• _The request_
Look through the material below. Copy every line with the string "from" in it.

• _Material_
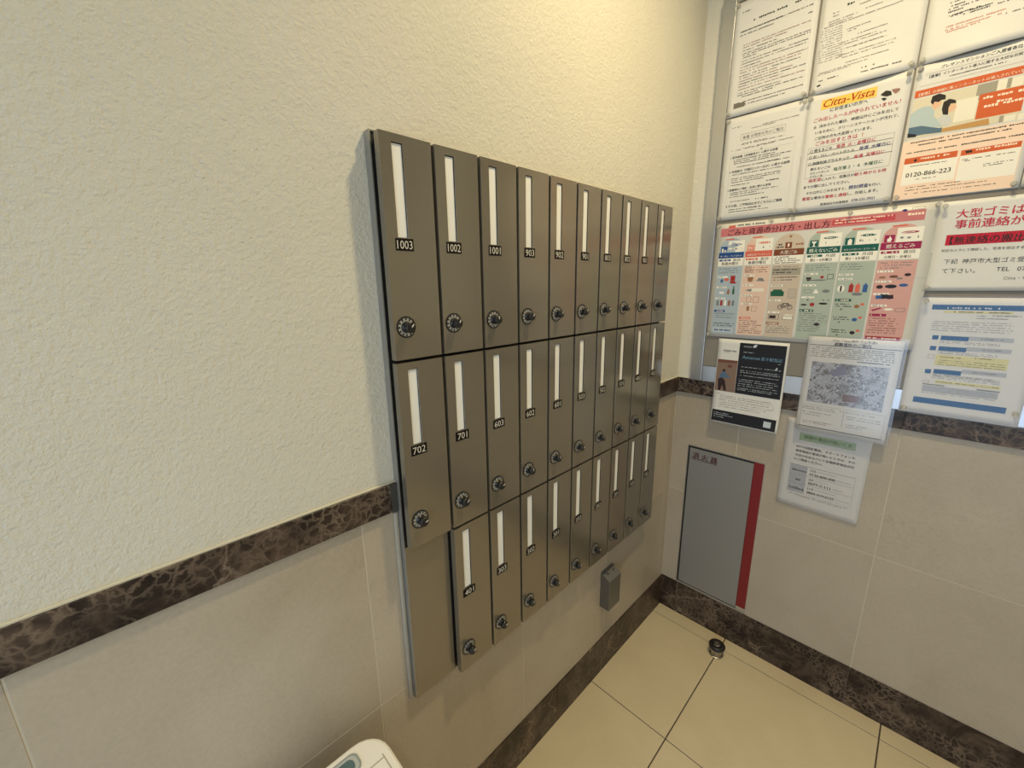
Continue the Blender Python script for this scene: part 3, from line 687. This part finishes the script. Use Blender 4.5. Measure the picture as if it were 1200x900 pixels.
  ('t', 'Citta・Vista 神戸 下山手通3', 'ink', 57.1, 11.5, 96.3, 0, 0),
  ('t', '避難場所のご案内', 'ink', 62.1, 22.6, 80.7, 1, 0),
  ('r', 'ink', 4.6, 23.5, 205.5, 25.0),
  ('g', 'gray', 10.9, 32.3, 193.7, 2.6, 0.75),
  ('g', 'gray', 10.7, 37.6, 193.9, 2.6, 0.75),
  ('g', 'gray', 10.4, 42.9, 194.2, 2.6, 0.75),
  ('g', 'gray', 10.2, 48.2, 194.4, 2.6, 0.75),
  ('g', 'gray', 9.9, 53.4, 194.6, 2.6, 0.75),
  ('g', 'gray', 9.6, 58.7, 194.8, 2.6, 0.75),
  ('g', 'ink', 119.5, 66.0, 187.2, 3.2, 0.9),
  ('r', 'MAP', 17.6, 73.4, 189.9, 195.1),
  ('p', 'roof', [(58.4, 104.9), (84.2, 79.1), (95.5, 84.3), (102.5, 102.6), (74.9, 111.6)]),
  ('p', 'mapdk', [(101.3, 159.5), (137.1, 160.9), (137.0, 180.4), (101.3, 181.3)]),
  ('f', 'gray', 8.8, 205.0, 199.5, 272.8, 0.5),
  ('g', 'gray', 10.8, 213.1, 105.0, 2.2, 0.75),
  ('g', 'gray', 11.6, 218.8, 90.2, 2.2, 0.75),
  ('g', 'gray', 12.7, 229.5, 85.8, 2.2, 0.75),
  ('g', 'gray', 13.5, 236.7, 58.1, 2.2, 0.75),
  ('g', 'gray', 16.1, 257.0, 86.3, 2.2, 0.75),
  ('g', 'gray', 16.9, 262.0, 74.1, 2.2, 0.75),
  ('g', 'gray', 113.7, 214.1, 178.7, 2.2, 0.75),
  ('g', 'gray', 116.8, 224.7, 191.3, 2.2, 0.75),
  ('g', 'gray', 117.9, 231.5, 192.1, 2.2, 0.75),
  ('g', 'gray', 118.3, 249.3, 167.0, 2.2, 0.75),
  ('g', 'gray', 119.1, 255.9, 156.4, 2.2, 0.75),
  ('r', 'ink', 7.7, 272.7, 201.4, 274.3),
  ('r', 'gray', 109.8, 209.9, 110.7, 257.8),
 ],
 'D3':[
  ('r', 'ltgreen', 36.4, 43.6, 174.5, 67.4),
  ('t', '夜間の電話が困いとき', 'green2', 47.9, 58.7, 117.7, 1, 0),
  ('t', 'NTTの固定電話、スマートフォンや', 'ink', 32.1, 93.0, 145.9, 1, 0),
  ('t', '携帯電話の電波が届いたときは、その', 'ink', 31.8, 106.9, 147.4, 1, 0),
  ('t', '付近のお店などにて各種携帯電話会社', 'ink', 32.1, 121.4, 147.8, 1, 0),
  ('t', 'にご相談ください。', 'ink', 31.8, 134.9, 73.0, 1, 0),
  ('r', 'lgrayb', 25.1, 150.2, 69.8, 241.9),
  ('r', 'gray2', 22.5, 150.1, 185.3, 150.9),
  ('r', 'gray2', 23.1, 180.9, 186.6, 181.6),
  ('r', 'gray2', 23.7, 211.1, 187.8, 211.9),
  ('f', 'gray2', 23.6, 149.8, 187.6, 243.3, 0.5),
  ('t', 'docomo', 'ink', 30.6, 171.3, 38.3, 1, 0),
  ('t', 'au', 'ink', 43.4, 202.8, 11.9, 1, 0),
  ('t', 'SoftBank', 'ink', 27.9, 233.5, 42.4, 1, 0),
  ('t', '113 ─────', 'ink', 79.0, 163.0, 64.4, 1, 0),
  ('t', '0120-800-000 ───', 'ink', 77.5, 176.4, 102.0, 1, 0),
  ('t', '157 ────', 'ink', 78.0, 193.8, 50.6, 1, 0),
  ('t', '0077-7-111 ──', 'ink', 77.4, 207.1, 87.6, 1, 0),
  ('t', '113 ─────', 'ink', 78.2, 224.3, 72.5, 1, 0),
  ('t', '0800-919-0157 ───', 'ink', 77.3, 237.7, 107.2, 1, 0),
  ('g', 'gray', 30.2, 251.0, 182.0, 2, 0.8),
  ('g', 'gray', 52.8, 255.2, 169.4, 2, 0.7),
 ],
 'EX':[
  ('t', '消 火 器', 'dred', 16.3, 42.0, 89.0, 1, 0),
  ('t', 'FIRE EXTINGUISHER', 'dred', 14.0, 50.4, 91.7, 1, 0),
 ],
}
# the recycling poster's six columns, in millimetres from its upper left corner
def poster():
    L = []; A = L.append; random.seed(5)
    cols = [(12.7, 88, 'blue2', 'bluebody', '缶・びん・ペットボトル', '毎週水曜日'), (92.3, 167, 'salmon', 'salbody', '容器包装プラスチック', '毎週月曜日'), (171.6, 247.7, 'brown', 'brbody', '大型ごみ', ''),
            (254.5, 331, 'teal', 'tealbody', '燃えないごみ', '第2・4木曜日'), (334.4, 411, 'teal', 'tealbody', 'カセットボンベ・スプレー缶', '第2・4木曜日'), (414.8, 492, 'magenta', 'magbody', '燃えるごみ', '火曜日・金曜日')]
    def blob(c, x, y, w, h, n=10):
        A(('p', c, [(x+w/2*math.cos(6.283*i/n), y+h/2*math.sin(6.283*i/n)) for i in range(n)]))
    for ci, (x0, x1, lab, bod, txt, day) in enumerate(cols):
        w = x1-x0
        arch = [(x0+1, 89)] + [(x0+w/2-(w/2-1)*math.cos(math.pi*i/12), 78-33*math.sin(math.pi*i/12)) for i in range(13)] + [(x1-1, 89)]
        A(('p', bod, arch))
        if ci == 2:
            A(('r', lab, x0+w*.36, 70, x0+w*.58, 87)); blob('cream', x0+w*.47, 78, 5, 11)
            A(('g', 'ink', x0+4, 78, x0+w*.32, 5, .8)); A(('g', 'ink', x0+4, 85, x0+w*.32, 4, .8)); A(('g', 'wbrown', x0+w*.62, 80, x1-3, 6, .7)); A(('g', 'wbrown', x0+w*.36, 58, x0+w*.66, 7, .7))
        else:
            A(('r', 'white', x0+w*.36, 54, x1-.5, 89)); A(('r', lab if ci != 1 else 'salmon', x0+5, 70, x0+5+w*.26, 88))
            if ci == 1: A(('f', 'cream', x0+7, 72, x0+3+w*.26, 86, 1.2)); A(('g', 'cream', x0+9, 82, x0+1+w*.26, 6, .8))
            elif ci == 0: A(('r', 'white', x0+8, 76, x0+13, 88)); A(('r', 'white', x0+16, 80, x0+20, 88))
            elif ci == 3: A(('p', 'white', [(x0+8, 73), (x0+22, 73), (x0+16.5, 80), (x0+16.5, 85), (x0+20, 87), (x0+10, 87), (x0+13.5, 85), (x0+13.5, 80)]))
            elif ci == 4: A(('r', 'white', x0+11, 76, x0+20, 88)); A(('r', 'white', x0+13, 73, x0+18, 76))
            else: A(('p', 'white', [(x0+15, 72), (x0+20, 80), (x0+18, 87), (x0+12, 87), (x0+10, 81), (x0+14, 77)]))
            blob(lab, x0+w*.68, 66, 34, 6); A(('g', 'white', x0+w*.5, 67.5, x0+w*.86, 2.6, .7))
            for j in range(3): A(('g', 'wgrey', x0+w*(.46+.17*j), 82, x0+w*(.56+.17*j), 6, .6))
            A(('r', 'salmon', x0+w*.22, 47, x0+w*.58, 50.5))
        A(('r', lab, x0, 89, x1, 107)); tw = min(w*.86, len(txt)*11); A(('t', txt, 'white', x0+w/2-tw/2, 102.5, tw, 1, 0))
        A(('r', 'white', x0, 107, x1, 131))
        if day:
            A(('r', lab, x0+3, 110, x0+w*.5, 116)); A(('g', 'white', x0+8, 115, x0+w*.45, 3.6, .7)); A(('t', '週1回' if ci < 2 else '月2回' if ci < 5 else '週2回', 'ink', x0+w*.6, 116.5, w*.28, 1, 0)); A(('t', day, 'ink', x0+w*.14, 127.5, w*.66, 1, 0))
        else:
            for j in range(4): A(('g', 'ink', x0+3, 113+j*5.6, x0+w*random.uniform(.6, .95), 2.8, .75))
        A(('r', bod, x0, 133, x1, 350))
        for j in range(3): A(('g', 'wgrey' if ci != 1 else 'maroon', x0+4, 141+j*6.5, x0+w*random.uniform(.6, .93), 3, .8))
    def heads(ci, rows):
        x0, x1, lab, bod = cols[ci][:4]; w = x1-x0
        for y in rows: A(('r', 'white', x0+3, y, x0+w*.45, y+5)); A(('g', 'wgrey', x0+6, y+4.3, x0+w*.4, 3, .7))
    def foot(ci, y, lines):
        x0, x1, lab, bod = cols[ci][:4]; w = x1-x0
        A(('r', lab, x0+3, y, x0+w*.48, y+7)); A(('g', 'cream', x0+6, y+5.6, x0+w*.44, 3.6, .75))
        yy = y+14
        for j in range(lines): A(('g', 'maroon' if ci in (1, 5) else 'wgrey', x0+4, yy, x0+w*random.uniform(.72, .95), 3, .82)); yy += 6.3
    heads(0, (163, 196, 232)); A(('r', 'wred', 56, 162, 70, 182)); blob('wblue', 30, 178, 9, 12); blob('salmon', 44, 174, 16, 10); blob('wred', 65, 184, 22, 6)
    A(('r', 'white', 26, 213, 40, 219)); A(('r', 'wbrown', 50, 208, 57, 221)); A(('r', 'wbrown', 52, 203, 55, 208)); A(('r', 'wgreen', 66, 204, 72, 221)); A(('r', 'wgreen', 67.5, 195, 70.5, 204))
    for j, c in enumerate(('wgrey', 'wred', 'white', 'wbrown', 'wgrey')): A(('r', c, 20+j*12, 242, 27+j*12, 258)); A(('r', c, 22+j*12, 239, 25+j*12, 242))
    foot(0, 272, 3); A(('g', 'ink', 17, 318, 82, 3, .85)); A(('g', 'ink', 17, 325, 76, 3, .85)); A(('f', 'white', 18, 332, 78, 344, 1)); A(('g', 'wblue', 22, 341, 72, 5, .7))
    heads(1, (160, 190, 222, 248)); A(('p', 'wbrown', [(106, 168), (124, 168), (121, 182), (109, 182)])); A(('p', 'wgrey', [(132, 180), (140, 170), (150, 172), (156, 181)])); blob('wgrey', 128, 208, 44, 8); A(('r', 'photoli', 122, 202, 156, 212)); A(('f', 'wbrown', 110, 228, 124, 246, 1)); A(('f', 'wbrown', 130, 228, 146, 246, 1)); A(('r', 'wbrown', 114, 258, 121, 272)); A(('f', 'wbrown', 128, 258, 142, 274, 1)); A(('f', 'maroon', 98, 134, 114, 150, 1.2))
    foot(1, 292, 7)
    A(('r', 'photodk', 173, 143, 246, 164)); A(('g', 'ink', 176, 150, 238, 3.4, .85)); A(('g', 'ink', 176, 158, 230, 3.4, .85)); A(('g', 'ink', 176, 172, 240, 3.4, .85)); A(('g', 'ink', 176, 180, 228, 3.4, .85)); heads(2, (192, 236, 272))
    A(('p', 'wgreen', [(177, 226), (176, 212), (181, 211), (183, 206), (205, 206), (207, 211), (212, 212), (211, 226)])); A(('f', 'wgrey', 222, 204, 243, 232, 1)); [A(('r', 'wgrey', 224, 209+6*j, 241, 210+6*j)) for j in range(4)]
    for cx in (207, 231):
        for i in range(14):
            a, b = 6.283*i/14, 6.283*(i+1)/14; A(('p', 'trouser', [(cx+7.5*math.cos(a), 258+7.5*math.sin(a)), (cx+7.5*math.cos(b), 258+7.5*math.sin(b)), (cx+5.9*math.cos(b), 258+5.9*math.sin(b)), (cx+5.9*math.cos(a), 258+5.9*math.sin(a))]))
    for q in (((207, 258), (213, 247)), ((213, 247), (226, 247)), ((213, 247), (219, 258)), ((219, 258), (226, 247)), ((226, 246), (231, 258)), ((207, 258), (219, 258))):
        (a, b), (c, d) = q; n = math.hypot(c-a, d-b); ux, uy = -(d-b)/n*.8, (c-a)/n*.8; A(('p', 'trouser', [(a+ux, b+uy), (c+ux, d+uy), (c-ux, d-uy), (a-ux, b-uy)]))
    A(('r', 'trouser', 181, 284, 198, 293)); A(('f', 'trouser', 178, 280, 206, 296, 1)); A(('p', 'photoli', [(216, 296), (216, 284), (224, 279), (242, 280), (244, 296)])); A(('f', 'trouser', 216, 284, 243, 296, 1)); foot(2, 305, 4)
    heads(3, (160, 192, 226)); A(('p', 'trouser', [(262, 172), (276, 172), (273, 182), (265, 182)])); blob('wgrey', 292, 180, 40, 5); blob('wred', 300, 172, 9, 8); A(('f', 'ink', 312, 164, 326, 178, 1.2)); A(('f', 'wgrey', 262, 206, 280, 216, 1)); A(('p', 'white', [(284, 217), (290, 204), (298, 217)])); blob('wgrey', 314, 211, 18, 9)
    A(('g', 'trouser', 264, 238, 324, 4, .5)); blob('wred', 286, 249, 12, 11); blob('trouser', 312, 246, 22, 6); blob('trouser', 266, 250, 16, 5); foot(3, 263, 9); blob('trouser', 304, 306, 14, 8)
    heads(4, (164, 176)); blob('white', 347, 204, 16, 20); A(('r', 'trouser', 345, 196, 349, 212)); 
    for x, c in ((364, 'wred'), (378, 'salmon'), (394, 'wblue')): A(('r', c, x, 194, x+10, 214)); A(('r', c, x+3, 190, x+7, 194))
    blob('wgrey', 384, 219, 24, 9); A(('r', 'teal', 338, 232, 374, 239)); A(('g', 'cream', 342, 237.6, 370, 3.6, .7))
    for y, c in ((250, 'wbrown'), (286, 'wblue'), (322, 'trouser')):
        A(('g', 'ink', 340, y-2, 372, 3, .85)); A(('g', 'ink', 342, y+4, 376, 3, .8)); blob(c, 388, y+2, 12, 10); blob('salmon', 399, y-4, 9, 7); A(('p', 'ink', [(352, y+9), (358, y+9), (355, y+13)]))
    heads(5, (158, 184, 216, 246)); blob('wbrown', 430, 176, 14, 6); blob('photobr2', 452, 174, 18, 7); blob('trouser', 478, 170, 13, 8); blob('wgrey', 464, 179, 14, 5)
    blob('trouser', 428, 200, 14, 10); blob('jeans', 450, 199, 24, 10); blob('wblue', 474, 196, 18, 8); A(('p', 'jeans', [(432, 226), (434, 219), (450, 220), (449, 230), (434, 231)])); INK = 'wblue'; A(('r', INK, 424, 222, 436, 231)); A(('p', 'trouser', [(446, 222), (458, 220), (460, 230), (448, 232)]))
    A(('p', 'magenta', [(420, 260), (438, 253), (440, 256), (422, 264)])); blob('white', 454, 258, 18, 6); A(('f', 'wgrey', 468, 254, 486, 264, 1)); foot(5, 270, 7); A(('r', 'wred', 417, 330, 488, 339)); A(('g', 'cream', 422, 337, 480, 4, .7))
    A(('r', 'lgray', 2, 178.2, 513, 178.7))
    return L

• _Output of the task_
Continue the Blender Python script for this scene: part 3, from line 687. This part finishes the script. Use Blender 4.5. Measure the picture as if it were 1200x900 pixels.
# the recycling poster's six columns, in millimetres from its upper left corner